Synopsis: In her twenties, Belle da Costa Greene is hired by American banking giant J. P. Morgan to curate a collection of rare manuscripts, books, and artwork for his newly built Pierpont Morgan Library. Belle becomes a fixture in New York City’s society and one of the most powerful people in the art and book world, known for her impeccable taste and shrewd negotiating for critical works as she helps create a world-class collection.
But Belle has a secret, one she must protect at all costs. She was born not Belle da Costa Greene but Belle Marion Greener. She is the daughter of Richard Greener, the first Black graduate of Harvard and a well-known advocate for equality. Belle’s complexion isn’t dark because of her alleged Portuguese heritage that lets her pass as white—her complexion is dark because she is African American.
The Personal Librarian tells the story of an extraordinary woman, famous for her intellect, style, and wit, and shares the lengths she must go to—for the protection of her family and her legacy—to preserve her carefully crafted white identity in the racist world in which she lives.
Be sure to catch these inspirational films about successful female entrepreneurs that showcase the challenges and successes of women in business, highlighting their determination and spirit to never give up.
• Joy (2015): This film is about Joy Mangano, who invented the Miracle Mop.
• Coco Before Chanel (2008): A drama about the early life of Coco Chanel and the beginnings of her brand.
• Erin Brockovich (2000): Based on a true story, this movie shows Erin Brockovich’s efforts against a corporation polluting water.

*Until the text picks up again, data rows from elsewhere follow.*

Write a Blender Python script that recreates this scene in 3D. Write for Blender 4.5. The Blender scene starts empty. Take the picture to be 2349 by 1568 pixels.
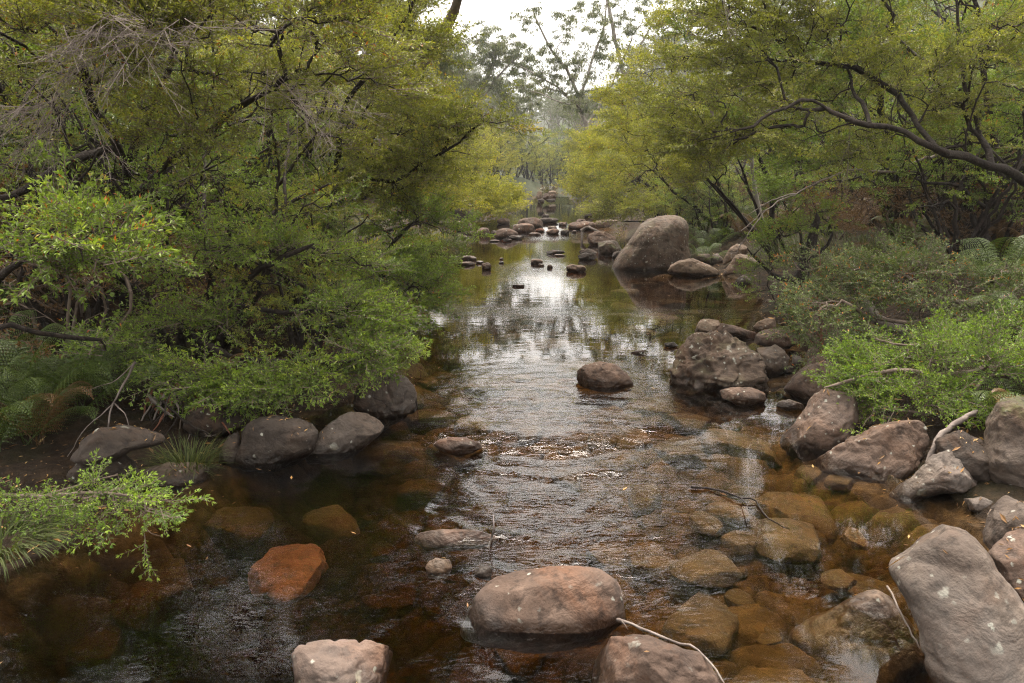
import bpy, bmesh, math, random
import numpy as np
from mathutils import Vector

# ------------------------------------------------------------------ scene
S = bpy.context.scene
COL = S.collection
W_ = bpy.data.worlds.new("World"); S.world = W_; W_.use_nodes = True

# ------------------------------------------------------------------ camera
CAM = np.array([0.0, 0.0, 1.6])
PITCH = math.radians(11.9)
FPX = 1827.0                       # focal length in units of a 2349 px wide frame
CU, CV = 1174.5, 784.0
cp, sp_ = math.cos(PITCH), math.sin(PITCH)
FWD = np.array([0, cp, -sp_]); UPV = np.array([0, sp_, cp]); RGT = np.array([1.0, 0, 0])
cam_d = bpy.data.cameras.new("camera"); cam = bpy.data.objects.new("camera", cam_d); COL.objects.link(cam)
cam.location = CAM; cam.rotation_euler = (math.pi/2 - PITCH, 0, 0)
cam_d.sensor_width = 36; cam_d.lens = 36*FPX/2349; cam_d.clip_end = 3000; cam_d.clip_start = 0.05
cam_d.dof.use_dof = True; cam_d.dof.focus_distance = 7.0; cam_d.dof.aperture_fstop = 10.0
S.camera = cam

def ray(u, v):
    return FWD*FPX + RGT*(u-CU) + UPV*(CV-v)
def P(u, v, Y):                    # point seen at (u, v) at distance Y along the valley
    d = ray(u, v); return CAM + d*(Y/d[1])
def G(u, v, z=0.0):                # point seen at (u, v) on the level z
    d = ray(u, v); return CAM + d*((z-CAM[2])/d[2])

# ------------------------------------------------------------------ noise
def _hash(ix, iy, iz, seed):
    h = (ix.astype(np.uint32)*np.uint32(374761393) + iy.astype(np.uint32)*np.uint32(668265263)
         + iz.astype(np.uint32)*np.uint32(2147483647) + np.uint32(seed*1274126177 & 0xffffffff))
    h = (h ^ (h >> np.uint32(13)))*np.uint32(1274126177)
    h = (h ^ (h >> np.uint32(16)))*np.uint32(2246822519)
    h = h ^ (h >> np.uint32(15))
    return (h & np.uint32(0xffffff)).astype(np.float64)/float(0xffffff)*2-1
def vnoise(p, seed=0):
    p = np.asarray(p, dtype=np.float64)
    i = np.floor(p).astype(np.int64); f = p-i; f = f*f*f*(f*(f*6-15)+10)
    out = 0
    for dx in (0, 1):
        wx = f[:, 0] if dx else 1-f[:, 0]
        for dy in (0, 1):
            wy = f[:, 1] if dy else 1-f[:, 1]
            for dz in (0, 1):
                wz = f[:, 2] if dz else 1-f[:, 2]
                out = out + wx*wy*wz*_hash((i[:, 0]+dx) & 0xffffffff, (i[:, 1]+dy) & 0xffffffff, (i[:, 2]+dz) & 0xffffffff, seed)
    return out
def fbm(p, oct=4, seed=0, gain=0.5, lac=2.03):
    p = np.asarray(p, dtype=np.float64); a, s, o = 1.0, 0, p.copy()
    for k in range(oct):
        s = s + a*vnoise(o, seed+k*17); o = o*lac+11.3; a *= gain
    return s
def ridged(p, oct=3, seed=0):
    p = np.asarray(p, dtype=np.float64); a, s, o = 1.0, 0, p.copy()
    for k in range(oct):
        s = s + a*(1-2*np.abs(vnoise(o, seed+k*17))); o = o*2.1+5.7; a *= 0.5
    return s
def smooth(a, b, x):
    t = np.clip((x-a)/(b-a), 0, 1); return t*t*(3-2*t)
def unit(a): return a/np.linalg.norm(a)

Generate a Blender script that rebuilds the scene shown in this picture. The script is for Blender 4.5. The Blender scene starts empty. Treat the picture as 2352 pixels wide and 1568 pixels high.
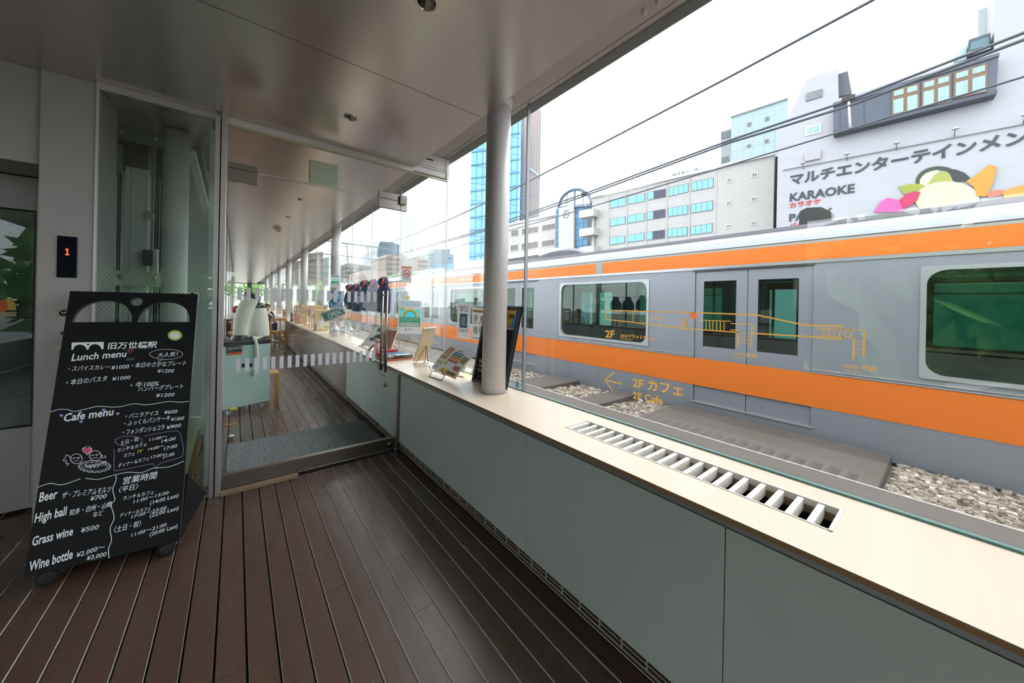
import bpy, math, random
from mathutils import Vector, Matrix
random.seed(7)
S = bpy.context.scene
COL = S.collection
V = Vector

# ---------------------------------------------------------------- camera, sky, sun, exposure
F_PX, PX0, PY0, ROLL, YAW, EYE = 801.0, 1176.0, 697.0, 0.020, math.atan(633.0 / 801.0), 1.35
FW = V((math.sin(YAW), math.cos(YAW), 0)); RT = V((math.cos(YAW), -math.sin(YAW), 0)); UP = V((0, 0, 1))
cam_d = bpy.data.cameras.new('camera'); cam = bpy.data.objects.new('camera', cam_d); COL.objects.link(cam)
cam_d.sensor_width = 36.0; cam_d.lens = F_PX / 2352 * 36; cam_d.shift_y = -(784 - PY0) / 2352
cam_d.clip_start = 0.02; cam_d.clip_end = 1500
rc = RT * math.cos(ROLL) + UP * math.sin(ROLL); uc = -RT * math.sin(ROLL) + UP * math.cos(ROLL)
cam.matrix_world = Matrix(((rc.x, uc.x, -FW.x, 0), (rc.y, uc.y, -FW.y, 0), (rc.z, uc.z, -FW.z, EYE), (0, 0, 0, 1)))
S.camera = cam
S.view_settings.view_transform = 'Standard'; S.view_settings.look = 'None'
S.view_settings.gamma = 1.0; S.view_settings.exposure = 0.0; S.view_settings.use_curve_mapping = False
S.cycles.max_bounces = 8; S.cycles.diffuse_bounces = 4; S.cycles.glossy_bounces = 4
S.cycles.transmission_bounces = 6; S.cycles.transparent_max_bounces = 28; S.cycles.caustics_reflective = False
S.cycles.sample_clamp_indirect = 6.0

SKY = 4.6
W = bpy.data.worlds.new('overcast_sky'); S.world = W; W.use_nodes = True
bgn = W.node_tree.nodes['Background']; bgn.inputs[0].default_value = (0.94, 0.97, 1.0, 1); bgn.inputs[1].default_value = SKY
sun_d = bpy.data.lights.new('overcast_sun', 'SUN'); sun_d.energy = 1.3; sun_d.angle = math.radians(35); sun_d.color = (1, .98, .95)
sun = bpy.data.objects.new('overcast_sun', sun_d); COL.objects.link(sun)
sun.rotation_euler = V((-0.62, -0.05, -0.78)).to_track_quat('-Z', 'Y').to_euler()

# ---------------------------------------------------------------- measuring helpers (a pixel of the photo -> a point on a real plane)
def ray(px, py):
    a, b = px - PX0, py - PY0
    u = a * math.cos(ROLL) + b * math.sin(ROLL); v = a * math.sin(ROLL) - b * math.cos(ROLL)
    return FW * F_PX + RT * u + UP * v
EYEP = V((0, 0, EYE))
def onp(px, py, o, n):
    d = ray(px, py); return EYEP + d * ((V(o) - EYEP).dot(V(n)) / d.dot(V(n)))
def onx(px, py, x): return onp(px, py, (x, 0, 0), (1, 0, 0))
def ony(px, py, y): return onp(px, py, (0, y, 0), (0, 1, 0))
def onz(px, py, z): return onp(px, py, (0, 0, z), (0, 0, 1))

# ---------------------------------------------------------------- materials
def lin(c):
    if isinstance(c, str): c = tuple(int(c[i:i + 2], 16) for i in (0, 2, 4))
    r = []
    for x in c[:3]:
        x = x / 255.0
        r.append(x / 12.92 if x <= .04045 else ((x + .055) / 1.055) ** 2.4)
    return tuple(r)
MATS = {}
ALB = 1.0
def pm(name, c, rough=.5, metal=0.0, spec=.5, noise=None, bump=None, emit=None, coat=0.0, rnoise=None):
    """procedural principled material; noise = (scale xyz, amount), bump = (scale xyz, strength)"""
    if name in MATS: return MATS[name]
    m = bpy.data.materials.new(name); m.use_nodes = True; nt = m.node_tree; b = nt.nodes['Principled BSDF']
    base = (*[q * ALB for q in lin(c)], 1); b.inputs['Base Color'].default_value = base
    b.inputs['Roughness'].default_value = rough; b.inputs['Metallic'].default_value = metal
    b.inputs['Specular IOR Level'].default_value = spec
    if coat: b.inputs['Coat Weight'].default_value = coat; b.inputs['Coat Roughness'].default_value = .08
    def tex(scale, detail=4):
        tc = nt.nodes.new('ShaderNodeTexCoord'); mp = nt.nodes.new('ShaderNodeMapping'); n = nt.nodes.new('ShaderNodeTexNoise')
        mp.inputs['Scale'].default_value = scale; n.inputs['Scale'].default_value = 1; n.inputs['Detail'].default_value = detail
        nt.links.new(tc.outputs['Object'], mp.inputs['Vector']); nt.links.new(mp.outputs[0], n.inputs['Vector']); return n
    if noise:
        n = tex(noise[0]); r = nt.nodes.new('ShaderNodeMapRange'); r.inputs['To Min'].default_value = 1 - noise[1]; r.inputs['To Max'].default_value = 1 + noise[1]
        mx = nt.nodes.new('ShaderNodeMix'); mx.data_type = 'RGBA'; mx.blend_type = 'MULTIPLY'; mx.inputs[0].default_value = 1
        mx.inputs[6].default_value = base; nt.links.new(n.outputs['Fac'], r.inputs['Value'])
        r.inputs['From Min'].default_value = .3; r.inputs['From Max'].default_value = .7
        nt.links.new(r.outputs[0], mx.inputs[7]); nt.links.new(mx.outputs[2], b.inputs['Base Color'])
    if rnoise:
        n = tex(rnoise[0]); r = nt.nodes.new('ShaderNodeMapRange'); r.inputs['From Min'].default_value = .3; r.inputs['From Max'].default_value = .7
        r.inputs['To Min'].default_value = rough - rnoise[1]; r.inputs['To Max'].default_value = rough + rnoise[1]
        nt.links.new(n.outputs['Fac'], r.inputs['Value']); nt.links.new(r.outputs[0], b.inputs['Roughness'])
    if bump:
        n = tex(bump[0]); bp = nt.nodes.new('ShaderNodeBump'); bp.inputs['Strength'].default_value = bump[1]; bp.inputs['Distance'].default_value = .01
        nt.links.new(n.outputs['Fac'], bp.inputs['Height']); nt.links.new(bp.outputs[0], b.inputs['Normal'])
    if emit: b.inputs['Emission Color'].default_value = (*lin(c), 1); b.inputs['Emission Strength'].default_value = emit
    MATS[name] = m; return m
def glass(name, tint=(1, 1, 1), refl=.04, rough=0.0, wire=None, haze=0.0):
    """flat sheet glass: clear transmission, Schlick reflection on each face, optional wire net or white haze"""
    if name in MATS: return MATS[name]
    m = bpy.data.materials.new(name); m.use_nodes = True; nt = m.node_tree; N = nt.nodes; L = nt.links
    N.remove(N['Principled BSDF']); out = N['Material Output']
    tr = N.new('ShaderNodeBsdfTransparent'); tr.inputs[0].default_value = (*tint, 1)
    gl = N.new('ShaderNodeBsdfGlossy'); gl.inputs['Roughness'].default_value = rough
    lw = N.new('ShaderNodeLayerWeight'); lw.inputs['Blend'].default_value = .5
    p = N.new('ShaderNodeMath'); p.operation = 'POWER'; p.inputs[1].default_value = 5; L.new(lw.outputs['Facing'], p.inputs[0])
    ma = N.new('ShaderNodeMath'); ma.operation = 'MULTIPLY_ADD'; ma.inputs[1].default_value = 1 - refl; ma.inputs[2].default_value = refl; L.new(p.outputs[0], ma.inputs[0])
    mx = N.new('ShaderNodeMixShader'); L.new(ma.outputs[0], mx.inputs[0]); L.new(tr.outputs[0], mx.inputs[1]); L.new(gl.outputs[0], mx.inputs[2])
    last = mx
    if haze:
        d = N.new('ShaderNodeBsdfDiffuse'); d.inputs[0].default_value = (.85, .87, .88, 1)
        m3 = N.new('ShaderNodeMixShader'); m3.inputs[0].default_value = haze; L.new(last.outputs[0], m3.inputs[1]); L.new(d.outputs[0], m3.inputs[2]); last = m3
    if wire:
        tc = N.new('ShaderNodeTexCoord'); sp = N.new('ShaderNodeSeparateXYZ'); L.new(tc.outputs['Object'], sp.inputs[0])
        facs = []
        for sgn in (1, -1):
            a = N.new('ShaderNodeMath'); a.operation = 'MULTIPLY_ADD'; a.inputs[1].default_value = sgn * wire[2]
            L.new(sp.outputs[wire[3]], a.inputs[0]); L.new(sp.outputs['Z'], a.inputs[2])
            b = N.new('ShaderNodeMath'); b.operation = 'DIVIDE'; b.inputs[1].default_value = wire[0]; L.new(a.outputs[0], b.inputs[0])
            c = N.new('ShaderNodeMath'); c.operation = 'FRACT'; L.new(b.outputs[0], c.inputs[0])
            d = N.new('ShaderNodeMath'); d.operation = 'LESS_THAN'; d.inputs[1].default_value = wire[1]; L.new(c.outputs[0], d.inputs[0]); facs.append(d)
        mxm = N.new('ShaderNodeMath'); mxm.operation = 'MAXIMUM'; L.new(facs[0].outputs[0], mxm.inputs[0]); L.new(facs[1].outputs[0], mxm.inputs[1])
        wd = N.new('ShaderNodeBsdfDiffuse'); wd.inputs[0].default_value = (.07, .085, .08, 1)
        m4 = N.new('ShaderNodeMixShader'); L.new(mxm.outputs[0], m4.inputs[0]); L.new(last.outputs[0], m4.inputs[1]); L.new(wd.outputs[0], m4.inputs[2]); last = m4
    L.new(last.outputs[0], out.inputs['Surface']); MATS[name] = m; return m

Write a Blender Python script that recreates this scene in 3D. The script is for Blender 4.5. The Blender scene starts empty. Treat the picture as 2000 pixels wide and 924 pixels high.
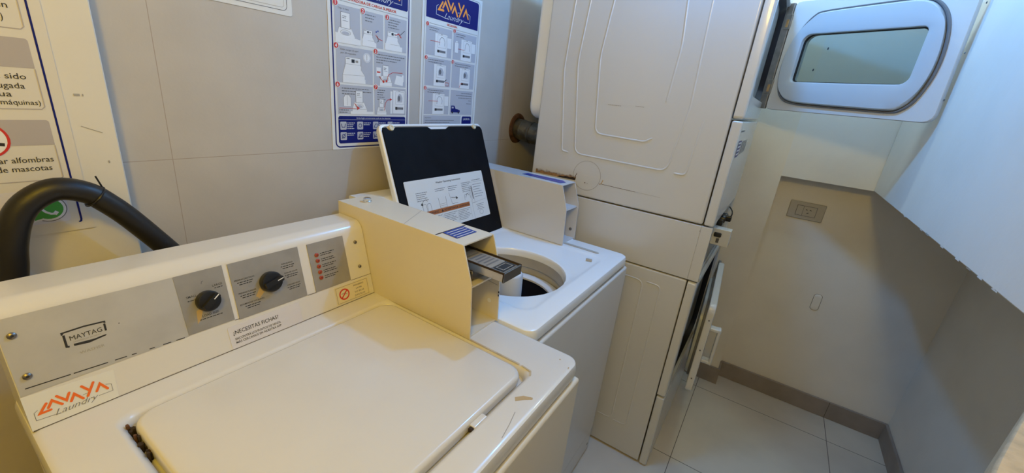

• Hidden Figures (2016): This movie tells the true story of three African American women at NASA who contributed to the space race.
• Self Made: Inspired by the Life of Madam C.J. Walker (2020): A miniseries about Madam C.J. Walker, who built a business empire and became a self-made millionaire.
• Widow Clicquot (2023): The story behind the Veuve Clicquot champagne family that began in the late 18th century.
When Women Ran Fifth Avenue:
Glamour and Power at the Dawn of American Fashion
Author: Julie Satow | Genre: Non-fiction
About: The golden age of American department stores and three visionary women who led them.
Claim to Fame: Retail giants Bonwit Teller, Lord & Taylor, and Henri Bendel and how their futures were shaped by women who were all before their time.
Synopsis: The twentieth century American department store: a palace of consumption where women, shopper and shopgirl alike, could stake out a newfound independence. Whether in New York, Chicago, or on Main Street, USA, men owned the buildings, but inside, women ruled.
In this hothouse atmosphere, three women rose to the top. In the 1930s, Hortense Odlum of Bonwit Teller came to her husband’s department store as a housewife and wound up running the company. Dorothy Shaver of Lord & Taylor championed American designers during World War II—before which US fashions were almost exclusively Parisian copies—becoming the first businesswoman to earn a $1 million salary. And in the 1960s, Geraldine Stutz of Henri Bendel re-invented the look of the modern department store and inspired a devoted following of ultra-chic shoppers, as well as decades of copycats. Journalist Julie Satow draws back the curtain on three visionaries in this stylish account, rich with personal drama and trade secrets, and showcases the women who made that beautifully curated world go round.